**Problem statement**
Return all of the data exactly as written, without the pictures.

**The records**
-- START --

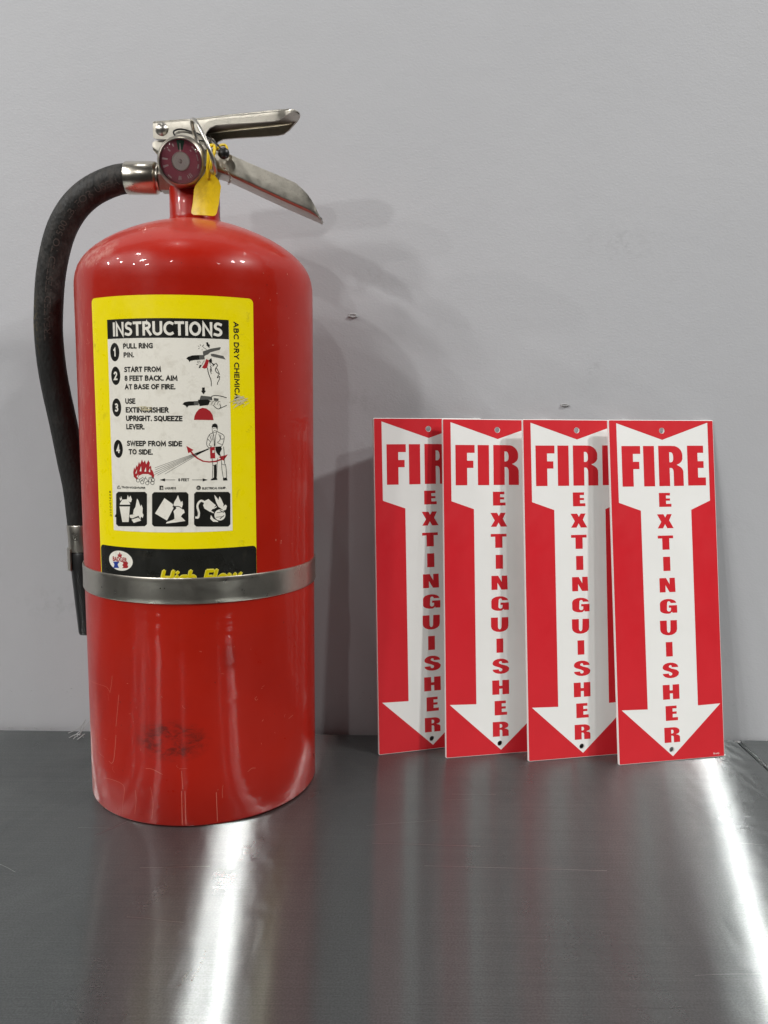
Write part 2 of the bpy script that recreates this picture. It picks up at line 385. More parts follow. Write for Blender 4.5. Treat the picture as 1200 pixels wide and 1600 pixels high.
# a plain humanist capital alphabet drawn as strokes: width, then centre lines in a (width x 1) box
def _a(cx, cy, rx, ry, a0, a1, n=10): return [(cx + rx * math.cos(math.radians(a0 + (a1 - a0) * i / n)), cy + ry * math.sin(math.radians(a0 + (a1 - a0) * i / n))) for i in range(n + 1)]
SF = {
 'A': (.64, [[(0, 0), (.32, 1), (.64, 0)], [(.13, .32), (.51, .32)]]), 'B': (.50, [[(0, 0), (0, 1), (.22, 1)] + _a(.22, .77, .24, .23, 90, -90) + [(0, .54)], [(.22, .54)] + _a(.24, .27, .26, .27, 90, -90) + [(0, 0)]]),
 'C': (.54, [_a(.36, .5, .36, .5, 58, 302, 16)]), 'D': (.58, [[(0, 0), (0, 1), (.18, 1)] + _a(.18, .5, .40, .5, 90, -90, 14) + [(0, 0)]]),
 'E': (.40, [[(.40, 1), (0, 1), (0, 0), (.40, 0)], [(0, .52), (.36, .52)]]), 'F': (.38, [[(.38, 1), (0, 1), (0, 0)], [(0, .50), (.34, .50)]]),
 'G': (.58, [_a(.38, .5, .38, .5, 58, 270, 15) + [(.58, .04), (.58, .46), (.40, .46)]]), 'H': (.54, [[(0, 0), (0, 1)], [(.54, 0), (.54, 1)], [(0, .52), (.54, .52)]]),
 'I': (.0, [[(0, 0), (0, 1)]]), 'K': (.50, [[(0, 0), (0, 1)], [(.48, 1), (.04, .52), (.52, 0)]]), 'L': (.38, [[(0, 1), (0, 0), (.38, 0)]]),
 'M': (.68, [[(0, 0), (.04, 1), (.34, .22), (.64, 1), (.68, 0)]]), 'N': (.54, [[(0, 0), (0, 1), (.54, 0), (.54, 1)]]), 'O': (.66, [_a(.33, .5, .33, .5, 90, 450, 24)]),
 'P': (.46, [[(0, 0), (0, 1), (.20, 1)] + _a(.20, .73, .26, .27, 90, -90) + [(0, .46)]]), 'Q': (.66, [_a(.33, .5, .33, .5, 90, 450, 24), [(.36, .16), (.62, -.12)]]),
 'R': (.50, [[(0, 0), (0, 1), (.20, 1)] + _a(.20, .75, .25, .25, 90, -90) + [(0, .5)], [(.22, .5), (.50, 0)]]),
 'S': (.44, [[(.42, .93)] + _a(.23, .76, .20, .24, 70, 230, 8) + [(.30, .50)] + _a(.22, .25, .23, .25, 50, -110, 8) + [(.0, .06)]]),
 'T': (.50, [[(0, 1), (.50, 1)], [(.25, 1), (.25, 0)]]), 'U': (.54, [[(0, 1), (0, .30)] + _a(.27, .29, .27, .29, 180, 360, 12) + [(.54, 1)]]),
 'V': (.56, [[(0, 1), (.28, 0), (.56, 1)]]), 'W': (.86, [[(0, 1), (.20, 0), (.43, .94), (.66, 0), (.86, 1)]]), 'X': (.54, [[(0, 1), (.54, 0)], [(.54, 1), (0, 0)]]),
 'Y': (.54, [[(0, 1), (.27, .46), (.54, 1)], [(.27, .46), (.27, 0)]]), 'Z': (.48, [[(0, 1), (.48, 1), (0, 0), (.48, 0)]]), '.': (.0, [[(0, .0), (0, .04)]]), '\u2022': (.12, [[(0, .5), (.12, .5)]]),
 '0': (.46, [_a(.23, .5, .23, .5, 90, 450, 20)]), '1': (.22, [[(0, .80), (.18, 1), (.18, 0)]]), '2': (.42, [_a(.20, .74, .20, .26, 160, -30, 8) + [(0, 0), (.42, 0)]]),
 '3': (.42, [_a(.19, .76, .20, .24, 130, -90, 8), _a(.18, .27, .23, .27, 90, -130, 9)]), '4': (.48, [[(.36, 0), (.36, 1), (0, .26), (.48, .26)]]),
 '6': (.44, [_a(.22, .30, .22, .30, 180, -180, 16), [(0, .34), (.08, .72), (.26, .95), (.40, 1)]]), '8': (.44, [_a(.22, .76, .19, .24, 90, 450, 14), _a(.22, .26, .22, .26, 90, 450, 14)]),
}
def stroke_text(bm, t, x0, x1, y0, y1, weight=.17, rot=0, gap=.30):
    h = (y1 - y0) if rot == 0 else (x1 - x0); span = (x1 - x0) if rot == 0 else (y1 - y0); w = weight * h
    adv = []; X = 0.0
    for ch in t:
        if ch == ' ': X += .34; continue
        adv.append((ch, X)); X += SF[ch][0] + gap
    X -= gap; sx = (span - w) / X; sy = (h - w) / 1.0; k = 0
    for ch, ox in adv:
        for st in SF[ch][1]:
            P = [((ox + a) * sx + w / 2, b * sy + w / 2) for a, b in st]
            if rot == 0: P = [(x0 + a, y0 + b) for a, b in P]
            elif rot == 90: P = [(x1 - b, y0 + a) for a, b in P]
            else: P = [(x0 + b, y1 - a) for a, b in P]
            # one continuous mitred outline per stroke
            V = [Vector(p) for p in P]; L_, R_ = [], []
            for i, v in enumerate(V):
                d0 = (v - V[i - 1]).normalized() if i else None; d1 = (V[i + 1] - v).normalized() if i < len(V) - 1 else None
                if d0 is None: d0 = d1; v = v - d1 * (w / 2)
                if d1 is None: d1 = d0; v = v + d0 * (w / 2)
                n0 = Vector((-d0.y, d0.x)); n1 = Vector((-d1.y, d1.x)); m_ = (n0 + n1)
                m_ = n0 if m_.length < 1e-3 else m_.normalized(); q = w / 2 / max(.42, m_.dot(n0))
                L_.append(v + m_ * q); R_.append(v - m_ * q)
            z = .004 * (k % 3); k += 1
            lv = [bm.verts.new(Vector((p.x, p.y, z)) * S) for p in L_]; rv = [bm.verts.new(Vector((p.x, p.y, z)) * S) for p in R_]
            for i in range(len(lv) - 1): bm.faces.new((lv[i], rv[i], rv[i + 1], lv[i + 1]))
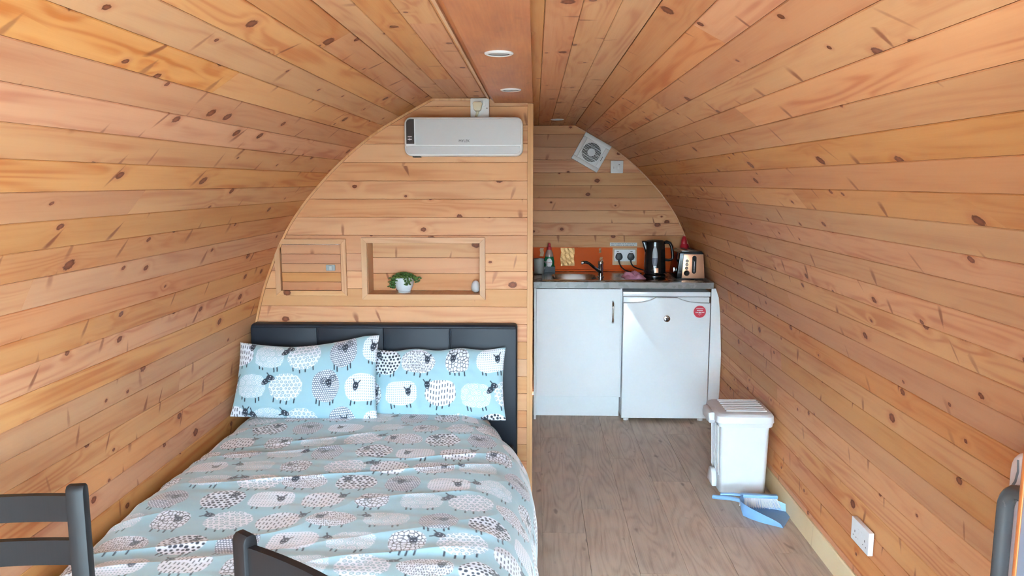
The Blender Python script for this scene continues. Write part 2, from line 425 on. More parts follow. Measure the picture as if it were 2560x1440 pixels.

-- END --

**Exercise response**
Write part 2 of the bpy script that recreates this picture. It picks up at line 385. More parts follow. Write for Blender 4.5. Treat the picture as 1200 pixels wide and 1600 pixels high.
# a plain humanist capital alphabet drawn as strokes: width, then centre lines in a (width x 1) box
def _a(cx, cy, rx, ry, a0, a1, n=10): return [(cx + rx * math.cos(math.radians(a0 + (a1 - a0) * i / n)), cy + ry * math.sin(math.radians(a0 + (a1 - a0) * i / n))) for i in range(n + 1)]
SF = {
 'A': (.64, [[(0, 0), (.32, 1), (.64, 0)], [(.13, .32), (.51, .32)]]), 'B': (.50, [[(0, 0), (0, 1), (.22, 1)] + _a(.22, .77, .24, .23, 90, -90) + [(0, .54)], [(.22, .54)] + _a(.24, .27, .26, .27, 90, -90) + [(0, 0)]]),
 'C': (.54, [_a(.36, .5, .36, .5, 58, 302, 16)]), 'D': (.58, [[(0, 0), (0, 1), (.18, 1)] + _a(.18, .5, .40, .5, 90, -90, 14) + [(0, 0)]]),
 'E': (.40, [[(.40, 1), (0, 1), (0, 0), (.40, 0)], [(0, .52), (.36, .52)]]), 'F': (.38, [[(.38, 1), (0, 1), (0, 0)], [(0, .50), (.34, .50)]]),
 'G': (.58, [_a(.38, .5, .38, .5, 58, 270, 15) + [(.58, .04), (.58, .46), (.40, .46)]]), 'H': (.54, [[(0, 0), (0, 1)], [(.54, 0), (.54, 1)], [(0, .52), (.54, .52)]]),
 'I': (.0, [[(0, 0), (0, 1)]]), 'K': (.50, [[(0, 0), (0, 1)], [(.48, 1), (.04, .52), (.52, 0)]]), 'L': (.38, [[(0, 1), (0, 0), (.38, 0)]]),
 'M': (.68, [[(0, 0), (.04, 1), (.34, .22), (.64, 1), (.68, 0)]]), 'N': (.54, [[(0, 0), (0, 1), (.54, 0), (.54, 1)]]), 'O': (.66, [_a(.33, .5, .33, .5, 90, 450, 24)]),
 'P': (.46, [[(0, 0), (0, 1), (.20, 1)] + _a(.20, .73, .26, .27, 90, -90) + [(0, .46)]]), 'Q': (.66, [_a(.33, .5, .33, .5, 90, 450, 24), [(.36, .16), (.62, -.12)]]),
 'R': (.50, [[(0, 0), (0, 1), (.20, 1)] + _a(.20, .75, .25, .25, 90, -90) + [(0, .5)], [(.22, .5), (.50, 0)]]),
 'S': (.44, [[(.42, .93)] + _a(.23, .76, .20, .24, 70, 230, 8) + [(.30, .50)] + _a(.22, .25, .23, .25, 50, -110, 8) + [(.0, .06)]]),
 'T': (.50, [[(0, 1), (.50, 1)], [(.25, 1), (.25, 0)]]), 'U': (.54, [[(0, 1), (0, .30)] + _a(.27, .29, .27, .29, 180, 360, 12) + [(.54, 1)]]),
 'V': (.56, [[(0, 1), (.28, 0), (.56, 1)]]), 'W': (.86, [[(0, 1), (.20, 0), (.43, .94), (.66, 0), (.86, 1)]]), 'X': (.54, [[(0, 1), (.54, 0)], [(.54, 1), (0, 0)]]),
 'Y': (.54, [[(0, 1), (.27, .46), (.54, 1)], [(.27, .46), (.27, 0)]]), 'Z': (.48, [[(0, 1), (.48, 1), (0, 0), (.48, 0)]]), '.': (.0, [[(0, .0), (0, .04)]]), '\u2022': (.12, [[(0, .5), (.12, .5)]]),
 '0': (.46, [_a(.23, .5, .23, .5, 90, 450, 20)]), '1': (.22, [[(0, .80), (.18, 1), (.18, 0)]]), '2': (.42, [_a(.20, .74, .20, .26, 160, -30, 8) + [(0, 0), (.42, 0)]]),
 '3': (.42, [_a(.19, .76, .20, .24, 130, -90, 8), _a(.18, .27, .23, .27, 90, -130, 9)]), '4': (.48, [[(.36, 0), (.36, 1), (0, .26), (.48, .26)]]),
 '6': (.44, [_a(.22, .30, .22, .30, 180, -180, 16), [(0, .34), (.08, .72), (.26, .95), (.40, 1)]]), '8': (.44, [_a(.22, .76, .19, .24, 90, 450, 14), _a(.22, .26, .22, .26, 90, 450, 14)]),
}
def stroke_text(bm, t, x0, x1, y0, y1, weight=.17, rot=0, gap=.30):
    h = (y1 - y0) if rot == 0 else (x1 - x0); span = (x1 - x0) if rot == 0 else (y1 - y0); w = weight * h
    adv = []; X = 0.0
    for ch in t:
        if ch == ' ': X += .34; continue
        adv.append((ch, X)); X += SF[ch][0] + gap
    X -= gap; sx = (span - w) / X; sy = (h - w) / 1.0; k = 0
    for ch, ox in adv:
        for st in SF[ch][1]:
            P = [((ox + a) * sx + w / 2, b * sy + w / 2) for a, b in st]
            if rot == 0: P = [(x0 + a, y0 + b) for a, b in P]
            elif rot == 90: P = [(x1 - b, y0 + a) for a, b in P]
            else: P = [(x0 + b, y1 - a) for a, b in P]
            # one continuous mitred outline per stroke
            V = [Vector(p) for p in P]; L_, R_ = [], []
            for i, v in enumerate(V):
                d0 = (v - V[i - 1]).normalized() if i else None; d1 = (V[i + 1] - v).normalized() if i < len(V) - 1 else None
                if d0 is None: d0 = d1; v = v - d1 * (w / 2)
                if d1 is None: d1 = d0; v = v + d0 * (w / 2)
                n0 = Vector((-d0.y, d0.x)); n1 = Vector((-d1.y, d1.x)); m_ = (n0 + n1)
                m_ = n0 if m_.length < 1e-3 else m_.normalized(); q = w / 2 / max(.42, m_.dot(n0))
                L_.append(v + m_ * q); R_.append(v - m_ * q)
            z = .004 * (k % 3); k += 1
            lv = [bm.verts.new(Vector((p.x, p.y, z)) * S) for p in L_]; rv = [bm.verts.new(Vector((p.x, p.y, z)) * S) for p in R_]
            for i in range(len(lv) - 1): bm.faces.new((lv[i], rv[i], rv[i + 1], lv[i + 1]))
The Blender Python script for this scene continues. Write part 2, from line 425 on. More parts follow. Measure the picture as if it were 2560x1440 pixels.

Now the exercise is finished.